What of these life differences will I try to bring back? I added the “try” into this question because I don’t want to expect too much of my family or myself. We only lived in Spain for one year; it’s hard to break old habits. But I know that I don’t want to “sweat the small stuff” or stress as much. I want to care about the things that matter and not waste worry on the frivolous stuff. And by frivolous I mean the things that are so far in the future or out of our control that it makes it nearly impossible for you to enjoy the moment. I would like to turn my phone off in the car while I am driving. As you know, we didn’t have cell service over here in Spain so I had no other way to live and I LOVED it. Therefore, when I get back I would like to drive without any temptation of distraction. I plan on turning my phone on “do not disturb” when in the car. I would like to help the kids focus on learning and accountability as opposed to grades and stress. That was something we did over here and it was incredible. We kept telling the kids that the grades didn’t matter and that we just wanted them to try their hardest and soak up the language. We would like to keep a variation of that mentality going when we return. I would like to make time for lunch and I don’t want to apologize for it. I feel like at home if I take too much time out of my day to be social I have to explain it later, to nobody but myself. It’s just this sense of guilt that I need to rid myself of. I would love to make it feel normal to be a bit more leisure in the middle of my day. I also want to bring back eating a smaller dinner. They eat 5 meals over here. A breakfast snack when they wake up, a 10am snack and coffee, La Comida at around 2pm, a 5 pm snack of a Spanish tortilla or something similar and finally a salad or soup for dinner at around 9pm.

And finally, this one is important and might be complicated to explain. I learned this the other day when I asked my professor whether people in Spain confront one another about missteps like, when a dog’s owner doesn’t pick up their dog’s poop. She said, “We don’t. It’s not our job. That is something for the police or a city worker in charge of that action, to handle.” And then she explained to me that for so many years they lived under a dictatorship here in Spain and that it’s not in his or her culture to order someone to do something. Nobody here appreciates that behavior. And, she reminded me that, “If you have a bag, you can pick it up, but you telling that person to pick up their dog’s poop isn’t going to make them pick it up tomorrow.” Seeing this occur, especially on the beach, in Spain, used to really bother me, really get under my skin. I used to want to rush up to the dog’s owner and remind them that it is part of the deal when owning a dog. But once my professor explained it to me, I felt my shoulders relax, I relaxed and realized that might not be a bad way to handle things. That might not be a bad way to live in general. Of course, I will step in when needed but otherwise, mind my own business and remember it’s not my job nor can I control other people and their actions. And just a side note, Erik and I have quietly picked up quite a few dog poops over the past year.

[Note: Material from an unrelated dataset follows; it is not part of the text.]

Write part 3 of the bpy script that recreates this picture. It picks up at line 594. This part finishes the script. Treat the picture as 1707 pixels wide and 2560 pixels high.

There is so much more I want to write. So many bits of yumminess or differentness that would help you all understand our life in Spain versus our life at home. I will try to capture some more of that and write it down for you later.

And, for those of you wondering whether we would love to stay another year and/or if we are sad to leave or excited to come home…here are the answers.

1. We would love to be able to stay for another year but we need to go back and get to work again. This was an unbelievable departure from the grind, and we don’t have a strong desire to jump back into a grind like before, we are fully aware of what makes the world go round and what allowed us to take this year break, hard work.

2. We are sad to leave. We are sad when we think of this year being almost over, of course. So much so that I try not to think about it. But like I said in an Instagram post recently, I don’t want to waste our fun time here in Spain worrying about the sadness I will feel when we depart a month from now. Living in the here and now!

3. And, yes, we are beyond excited to come home. We cannot wait to hug our friends and reunite with our dogs and horses. The kids are thrilled to start their next year of school with a healthy appreciation of the space they will have in their new schools they are entering in Park City and the opportunities they are offered within their education at home. It’s all about perspective, my friends, and I think we have given our kids a very healthy sense of it.